Write any formulas that you need to know on the back of your test as soon as you receive the test paper. Once you have become involved in the test, it is easy to stress out and forget the formulas. 

Read each question carefully. Circle every verb to make sure that you do everything the test has asked of you. Show your work on the test. You may earn partial credit if the teacher can see that you understood the process but only made a simple error. 

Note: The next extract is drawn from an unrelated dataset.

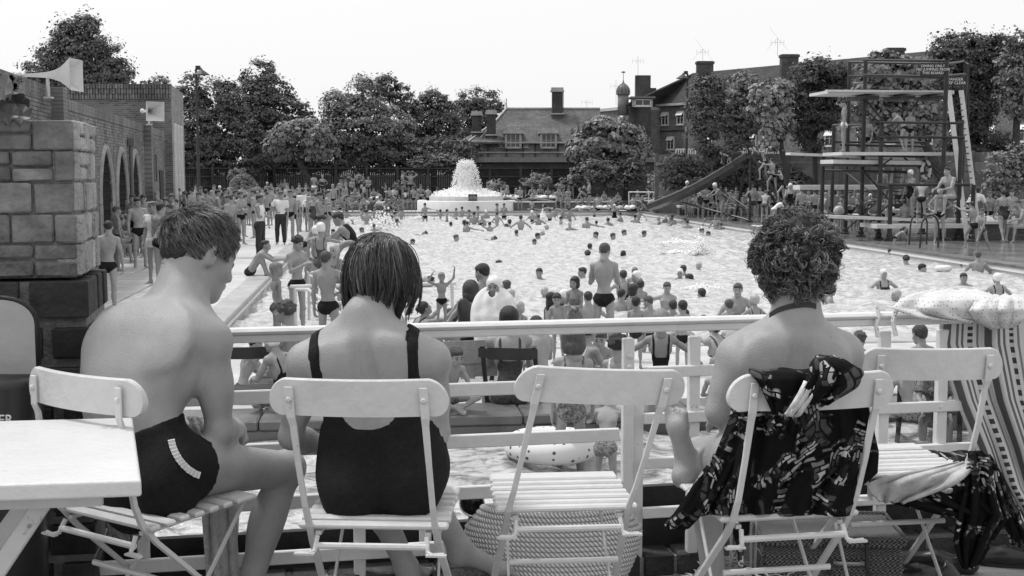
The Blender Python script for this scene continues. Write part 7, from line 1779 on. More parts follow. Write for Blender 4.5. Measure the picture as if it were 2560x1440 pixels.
BK,FR,LF,RT=0,180,90,-90
# ---- left bank
many('left bank crowd',[
 (267,482,'m','std',-20),(270,552,'y','std2',8),(303,527,'m','sitledge',170),(330,485,'m','fold',165),(358,486,'m','std2',180),
 (357,500,'y','hips',-105,'sd','brief','g'),(380,503,'m','std',150,'hl','shorts','w',dict(extra=(('shirt','w'),))),(391,478,'m','std',160,'sl'),(403,506,'b','std',-28,dict(lab='stout man in black trunks standing with his back to us behind the youth')),
 (420,510,'f','std',178,'cd','onepiece','b'),(414,494,'f','std2',170,'cm','onepiece','g'),
 (445,470,'m','fold',150,'sd','brief','w'),(454,459,'m','std',95),(478,470,'m','std2',60),(502,467,'m','fold',-150),(515,473,'m','hips',5),(528,477,'y','std',175,'sl'),(545,474,'m','fold',-80),(549,464,'f','std',180,'kw','onepiece','g'),(563,470,'m','std',-75),(576,457,'m','std2',180,'sm'),(590,457,'m','std',170),(605,461,'m','fold',0,'sm'),(589,475,'m','fold',-140),(601,478,'m','fold',-125,'sd'),(621,466,'m','fold',-100,'sm'),(612,486,'y','std2',-60,'sm'),
 (633,463,'m','std',170),(644,478,'y','fold',175,'sl'),(656,470,'y','std',150,'sm'),(643,456,'m','std',180),(667,479,'y','std2',5,'sm'),(668,455,'f','std',-170,'kw','onepiece'),(678,457,'m','fold',150),(679,471,'y','std',180),(686,489,'c','std',170,'sm'),
 (704,452,'m','lean',-150),(718,460,'m','std',160,'sm'),(725,475,'m','onehip',-160),(736,488,'y','std',0),(731,464,'y','std',150,'sd'),(741,471,'y','fold',180,'sm'),(757,470,'m','std',0,'sd','shorts','g',dict(extra=(('shirt','w'),))),(772,469,'m','fold',0),(781,472,'m','std',15,'sm'),(790,469,'y','std',180,'sm'),
 (771,486,'m','bend',175,'sd','shorts','g',dict(extra=(('shirt','w'),))),(776,496,'c','hips',-60,'sd'),(800,480,'m','chest',-95,'sd','brief','b'),(820,475,'m','std',-95,'sm'),(807,506,'c','std',-175,'sd'),(804,537,'y','lean',-70,'sd'),(845,530,'m','lean',80,'sd','vest','b',dict(extra=(('brief','b'),))),
 (460,478,'f','std',120,'cm','onepiece'),(318,498,'y','std',170,'sm'),(343,493,'m','std2',-150,'sd'),(371,491,'y','fold',160,'sd'),(428,484,'m','std',120,'sm'),(437,497,'y','std2',100,'sd'),(292,515,'y','std',-60,'sm'),(312,510,'c','hug',120,'sd'),(474,482,'y','std',30,'sd'),(496,480,'m','std',170,'sd'),(520,484,'c','std',150,'sm'),(556,482,'y','std',-60,'sd'),(572,486,'m','std2',60,'sm'),(597,490,'y','fold',-90,'sd'),(632,474,'m','std',90,'sm'),(672,466,'m','std',60,'sm'),(693,474,'y','std',150,'sd'),(727,490,'c','std',120,'sm'),(750,482,'y','std2',-90,'sd'),(762,492,'c','std',180,'sm'),(784,484,'f','std',170,'cm','onepiece','g'),(490,462,'m','std',-170),(535,462,'m','std',170,'sm'),(700,466,'y','std',180),(748,458,'m','std2',180),(765,458,'m','std',-160),(712,446,'m','std',180,'sm'),(625,456,'m','std2',175),(440,484,'c','std',150),(695,459,'f','std',180,'cd','onepiece')])
person(284,533,'f','sitledge',-95,'cd','onepiece','p',lab='woman in a light print sitting by the arcade wall, facing right',zone='s'); person(301,541,'f','sitledge',-75,'cd','onepiece','p',extra=(('shirt','p'),),lab='dark-haired woman in patterned blouse seated by the arcade wall',zone='s')
person(650,486,'m','fold',-105,'sd','trousers','t',extra=(('vest','w'),),lab='man in white vest and wide dark trousers standing beside the white-shirted man',zone='s')
person(702,478,'m','onehip',178,'hm','trousers','t',extra=(('shirt','w'),),lab='man in white open-necked shirt and grey trousers, hand on his hip',zone='s')
# ---- group left of fountain
Bz=dict(z0=.52)
many('group left of fountain',[
 (785,433,'f','std',-15,'bd','brief','w',dict(D=76,z0=.52)),(806,437,'f','hips',175,'cl','onepiece','g',dict(D=76,z0=.52)),(820,466,'c','std',170,'kw',dict(D=62)),(832,460,'y','std2',175,'sl',dict(D=64)),
 (851,449,'m','fold',180,'sd',dict(D=76,z0=.52)),(864,456,'y','walk',95,'sl',dict(D=70)),(880,446,'m','fold',180,'sl',dict(D=77,z0=.52)),(888,468,'m','hug',-150,'sm',dict(D=72)),(905,452,'f','std',-60,'bd',dict(D=75,suit='onepiece',z0=.3)),(912,456,'f','walk',-80,'bd','onepiece','g',dict(D=68)),(921,440,'y','fold',180,'sd',dict(D=77,z0=.52)),
 (934,470,'f','cross',180,'sd','onepiece','b',dict(D=73,z0=.55)),(963,462,'f','chest',90,'cm','brief','w',dict(D=76,z0=.52)),(985,462,'m','hug',0,'sm',dict(D=76,z0=.52)),(1007,427,'m','std',-75,'sm','brief','b',dict(D=78,z0=.52)),(1026,429,'m','up',8,'sm','brief','b',dict(D=78,z0=.52)),
 (1015,471,'g','bend',0,'bd','brief','g',dict(D=71)),(1033,466,'y','std',10,'sm',dict(D=71)),(1052,461,'m','cross',-160,'sm',dict(D=76,z0=.52)),(1070,466,'m','cross',0,'sm',dict(D=76,z0=.52)),(1093,469,'f','cross',0,'cm','onepiece','b',dict(D=77,z0=.52)),
 (866,478,'m','sitledge',175,'sm',dict(D=71.5)),(880,482,'c','sitledge',-160,'sm',dict(D=71)),(848,478,'y','cross',175,'sd',dict(D=71)),(895,492,'c','hug',120,'sm',dict(D=70.8)),(965,486,'y','hug',170,'sd',dict(D=71)),(978,487,'f','cross',-160,'bd','onepiece','b',dict(D=72)),(986,484,'m','hug',150,'sd',dict(D=73)),(998,488,'f','cross',170,'ld','onepiece','p',dict(D=72)),(989,497,'c','cross',180,'cm',dict(D=71)),(971,500,'c','hug',-120,'sd',dict(D=70.8)),(1002,503,'y','cross',150,'sd',dict(D=70.8)),(952,489,'m','hug',-90,'sm',dict(D=72)),
 (843,462,'f','std',180,'cm','onepiece','g',dict(D=74,z0=.4)),(897,470,'y','cross',180,'sd',dict(D=75,z0=.5)),(945,476,'m','hug',60,'sd',dict(D=75,z0=.52)),(973,468,'y','std',170,'sd',dict(D=75,z0=.1)),(1043,478,'c','cross',180,'sm',dict(D=75,z0=.52)),(858,470,'c','std',180,'sl',dict(D=72))])
# ---- group right of fountain
many('group right of fountain',[
 (1219,458,'m','cross',160,'sm',dict(D=77,z0=.52)),(1221,468,'c','cross',180,'sm',dict(D=76,z0=.52)),(1233,447,'m','std',0,'sd','brief','g',dict(D=77.5,z0=.3)),(1262,455,'m','cross',-170,'sd',dict(D=77,z0=.52)),(1258,468,'f','cross',0,'bd','onepiece','b',dict(D=76,z0=.52)),(1269,463,'f','sitledge',-110,'cl','onepiece','w',dict(D=75,z0=.3)),(1310,446,'f','up',0,'lm','onepiece','g',dict(D=77,z0=.52)),(1300,465,'y','std',178,'sd','brief','b',dict(D=71.2)),
 (1331,463,'m','cross',170,'sd',dict(D=76,z0=.52)),(1336,474,'m','hug',175,'sm',dict(D=75,z0=.52)),(1351,462,'f','cross',180,'cl','onepiece','b',dict(D=77,z0=.52)),(1370,467,'f','cross',175,'sd','onepiece','p',dict(D=76,z0=.52)),(1396,468,'m','sitledge',180,'sd',dict(D=73.6,z0=.1)),(1404,450,'f','sitledge',180,'sd','onepiece','g',dict(D=78,z0=.52)),(1421,469,'m','fold',175,'sd',dict(D=75,z0=.0)),(1420,484,'m','sitledge',165,'sm',dict(D=73,z0=0)),(1428,425,'m','chest',180,'sm','brief','g',dict(D=78,z0=.52)),
 (1450,468,'y','bend',95,'sm',dict(D=73)),(1471,450,'m','chest',95,'sm','brief','b',dict(D=73)),(1494,486,'m','cross',0,'sd',dict(D=72)),(1528,491,'m','cross',10,'sd',dict(D=71.5)),(1330,499,'y','cross',0,'sd',dict(D=72)),(1360,509,'m','lie',80,'sd',dict(D=72,z0=0)),(1453,487,'f','sitledge',120,'sd','onepiece','g',dict(D=73)),(1583,488,'m','cross',0,'sm',dict(D=71.5)),(1594,475,'c','std',180,'sl',dict(D=74)),(1618,466,'f','cross',90,'cd','onepiece','b',dict(D=75,z0=.5)),(1641,471,'y','cross',170,'sm',dict(D=74,z0=.4)),(1660,466,'m','cross',175,'sm',dict(D=75,z0=.5)),(1648,492,'y','cross',-90,'cd',dict(D=69)),
 (1411,478,'y','cross',-150,'sm',dict(D=74,z0=.5)),(1384,476,'c','cross',180,'sm',dict(D=75,z0=.52)),(1290,470,'c','cross',150,'sl',dict(D=76,z0=.52)),(1245,472,'y','cross',-150,'sm',dict(D=75.5,z0=.52)),(1318,482,'f','lie',80,'bd','onepiece','p',dict(D=75,z0=.52)),(1470,500,'f','lie',-80,'cm','onepiece','w',dict(D=72,z0=0)),(1560,505,'f','lie',80,'sd','onepiece','w',dict(D=71.8,z0=0)),(1510,478,'m','cross',150,'sm',dict(D=75,z0=.4)),(1545,480,'y','cross',-170,'sd',dict(D=75,z0=.4)),(1605,498,'c','hug',100,'sm',dict(D=71))])
# ---- bank round the slide
many('slide crowd',[
 (1699,455,'f','cross',90,'cm','onepiece','g',dict(D=66,z0=.6)),(1718,452,'f','std2',150,'kw','onepiece','p',dict(D=62)),(1728,448,'f','std',170,'kw','onepiece','g',dict(D=64)),(1742,456,'y','std',150,'sd',dict(D=65)),(1766,462,'m','fold',180,'sm',dict(D=60)),(1787,453,'f','lean',110,'kw','onepiece','p',dict(D=58)),(1800,461,'m','std',-150,'sd',dict(D=59)),(1815,468,'f','std',180,'cd','onepiece','g',dict(D=61)),(1829,474,'f','sitledge',120,'cm','onepiece','p',dict(D=60)),(1845,478,'m','sitledge',170,'sm',dict(D=60)),(1860,482,'f','sitledge',180,'cd','onepiece','p',dict(D=61)),(1880,447,'y','std',-20,'sd','shorts','w',dict(D=60)),(1882,460,'y','hips',0,'sm','shorts','g',dict(D=56.5)),(1915,476,'m','lean',-20,'sm','brief','g',dict(D=55)),(1955,497,'f','bend',-80,'sd','onepiece','w',dict(D=54,extra=(('shirt','w'),))),(1978,448,'m','std',175,'sd',dict(D=57)),(1976,458,'f','capup',178,'kw','onepiece','b',dict(D=54)),(2004,469,'m','std',0,'sm','brief','b',dict(D=52)),(2022,474,'y','fold',150,'sd',dict(D=54)),(2037,473,'m','onehip',0,'sd',dict(D=53)),(2050,476,'y','std',160,'sm',dict(D=55)),(1935,470,'m','std',170,'sm',dict(D=58)),(1900,466,'m','std',150,'sd',dict(D=60)),(1752,470,'f','std',180,'sd','onepiece','g',dict(D=61)),(1775,478,'y','std2',170,'sm',dict(D=60)),(1735,480,'y','sitledge',120,'sd',dict(D=63)),(1712,478,'c','sitledge',170,'sl',dict(D=64)),(1995,462,'m','std2',180,'sm',dict(D=58)),(1840,466,'y','std',170,'sm',dict(D=63)),(1988,520,'c','kneel',90,'sd',dict(D=52))])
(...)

Check over all of your answers. If time permits, rework each answer, watching for simple errors. Check and recheck. 

Every test:

Test-taking stress can be avoided by studying ahead of the time. Pay attention in class (this is when most learning takes place) and take good notes. Use illustration where you can. At the end of each day, review any materials you were taught that day. On Sunday, review the material from the week before. This will avoid the feeling that an all-night study session, which often fails to give the desired results, is necessary. Little and often

Get plenty of rest and eat a good meal before the test. A sleepy head or an empty stomach affects your concentration.

Study with a partner. This simple technique can help you digest what you have been taught. Explaining it to someone else helps you remember better. It also highlights which areas you are weak in.


Remember you can only do your best. Set yourself realistic goals. Unrealistic goals will leave you feeling like a failure and dissatisfied.